The first question you should ask yourself is whether you picked the
right datatype for the column.  IMHO timestamp with tz is the more
appropriate choice in the majority of cases.

If you do want to stick with timestamp without tz, you'll need to cast
the result of to_timestamp to that.

Alternatively, do you really need to_timestamp at all?  The standard
timestamp input routine won't have any problem with that format:
t.timestamp_in = '20070101'

regards, tom lane

---(end of broadcast)---
TIP 1: if posting/reading through Usenet, please send an appropriate
   subscribe-nomail command to [EMAIL PROTECTED] so that your
   message can get through to the mailing list cleanly


Re: [PERFORM] index over timestamp not being used

2007-07-24 Thread Arnau

Hi Tom,



Alternatively, do you really need to_timestamp at all?  The standard
timestamp input routine won't have any problem with that format:
t.timestamp_in = '20070101'


This is always I think I'm worried, what happens if one day the internal 
format in which the DB stores the date/timestamps changes.
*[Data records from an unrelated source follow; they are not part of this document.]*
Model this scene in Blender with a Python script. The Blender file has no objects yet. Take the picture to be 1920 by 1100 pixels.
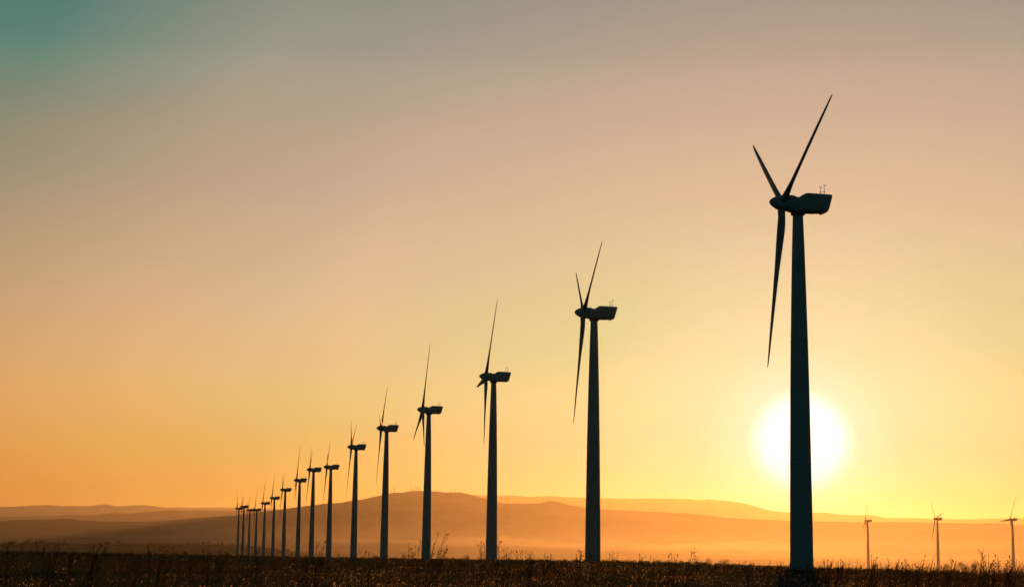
import bpy, bmesh, math, random
import numpy as np
from mathutils import Vector, Matrix

random.seed(7)
rng = np.random.default_rng(11)
scene = bpy.context.scene
COL = scene.collection
R = math.radians

# ------------------------------------------------------------------ camera
F_PX, PITCH, ROLL = 3340.5, R(8.397), R(0.7164)
CLIP = 90000
cam_d = bpy.data.cameras.new('camera')
cam_d.sensor_width = 36.0
cam_d.lens = F_PX / 1920 * 36.0
cam_d.clip_start = 0.5
cam_d.clip_end = CLIP
cam = bpy.data.objects.new('camera', cam_d)
COL.objects.link(cam)
_f = Vector((0, math.cos(PITCH), math.sin(PITCH)))
_u = Vector((0, -math.sin(PITCH), math.cos(PITCH)))
_r = Vector((1, 0, 0))
_X = _r * math.cos(ROLL) + _u * math.sin(ROLL)
_Y = -_r * math.sin(ROLL) + _u * math.cos(ROLL)
cam.matrix_world = Matrix(((_X.x, _Y.x, -_f.x, 0), (_X.y, _Y.y, -_f.y, 0), (_X.z, _Y.z, -_f.z, 0), (0, 0, 0, 1)))
scene.camera = cam


def ray(px, py):
    """direction through a pixel of the 1920x1100 photograph"""
    a, b = (px - 960) / F_PX, (550 - py) / F_PX
    d = _X * a + _Y * b + _f
    return d


def at(px, py, dist):
    d = ray(px, py)
    return d * (dist / d.y)


# ------------------------------------------------------------------ sky
SUN_DIR = ray(1503, 829).normalized()
SUN_EL = math.asin(SUN_DIR.z)
SUN_AZ = math.atan2(SUN_DIR.x, SUN_DIR.y)

# radiance of the dusk sky against elevation (degrees): towards the sun, 15, 21 and 27 degrees aside, and away
EL = [-2.0, 1.0, 2.3, 4.5, 6.7, 9.0, 11.4, 13.7, 16.0, 24.0, 45.0, 90.0]
NEAR = [(0.90, 0.52, 0.14)] * 12
MID = [(0.8, 0.4, 0.1)] * 12
WIDE = [(0.8, 0.4, 0.1)] * 12
FAR = [(0.75, 0.30, 0.05)] * 12
AWAY = [(.010, .028, .025)] * 12
AUR_DEG = [0.0, 1.3, 1.75, 2.3, 3.3, 5.0, 7.5, 12.0]
AUREOLE = [(.3, .42, .5), (.3, .42, .5), (.22, .36, .40), (.10, .235, .215), (.05, .16, .13), (.025, .075, .06), (.008, .02, .016), (0, 0, 0)]
NEAR = [(0.002, 0.002, 0.002), (0.002, 0.002, 0.0092), (0.002, 0.002, 0.063), (0.002, 0.1774, 0.1032), (0.002, 0.224, 0.103), (0.1452, 0.2262, 0.1267), (0.2299, 0.2048, 0.1441), (0.2464, 0.1847, 0.1521), (0.2545, 0.163, 0.1514), (0.0744, 0.0705, 0.0701), (0.0118, 0.019, 0.0199), (0.0035, 0.0057, 0.006)]
MID = [(0.1413, 0.0056, 0.002), (0.1977, 0.116, 0.002), (0.2358, 0.1739, 0.016), (0.3673, 0.2891, 0.0781), (0.4623, 0.3258, 0.1446), (0.4689, 0.31, 0.1727), (0.4116, 0.274, 0.1713), (0.3474, 0.2465, 0.1629), (0.2258, 0.2006, 0.1485), (0.0689, 0.0785, 0.0699), (0.0119, 0.0192, 0.0201), (0.0036, 0.0057, 0.006)]
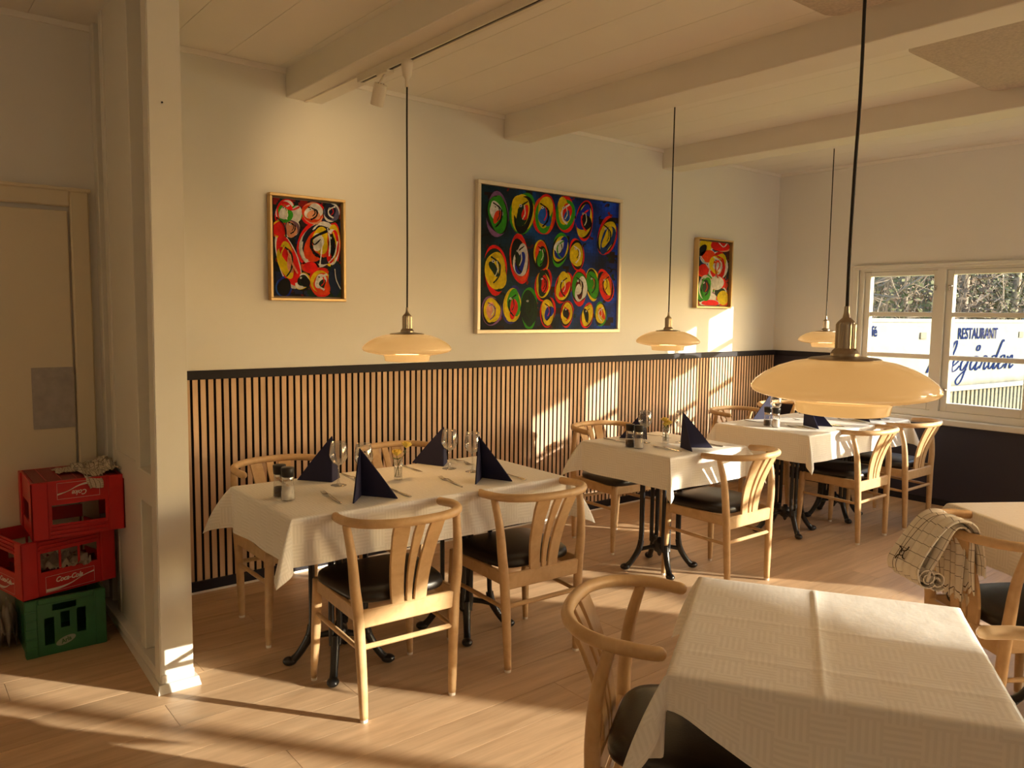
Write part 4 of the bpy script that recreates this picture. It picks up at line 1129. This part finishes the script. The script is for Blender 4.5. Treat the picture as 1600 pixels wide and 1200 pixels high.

I mean, if 
instead of being stored as MMDD is stored as DDMM, should we 
have to change all the queries? I thought the 
to_char/to_date/to_timestamp functions were intented for this purposes



--
Arnau

---(end of broadcast)---
TIP 7: You can help support the PostgreSQL project by donating at

   http://www.postgresql.org/about/donate


Re: [PERFORM] index over timestamp not being used

2007-07-24 Thread Tom Lane
Arnau [EMAIL PROTECTED] writes:
 Alternatively, do you really need to_timestamp at all?  The standard
 timestamp input routine won't have any problem with that format:
 t.timestamp_in = '20070101'

 This is always I think I'm worried, what happens if one day the internal 
 format in which the DB stores the date/timestamps changes. I mean, if 
 instead of being stored as MMDD is stored as DDMM, should we 
 have to change all the queries?

You are confusing internal storage format with the external
representation.

 I thought the 
 to_char/to_date/to_timestamp functions were intented for this purposes

No, they're intended for dealing with wacky formats that the regular
input/output routines can't understand or produce.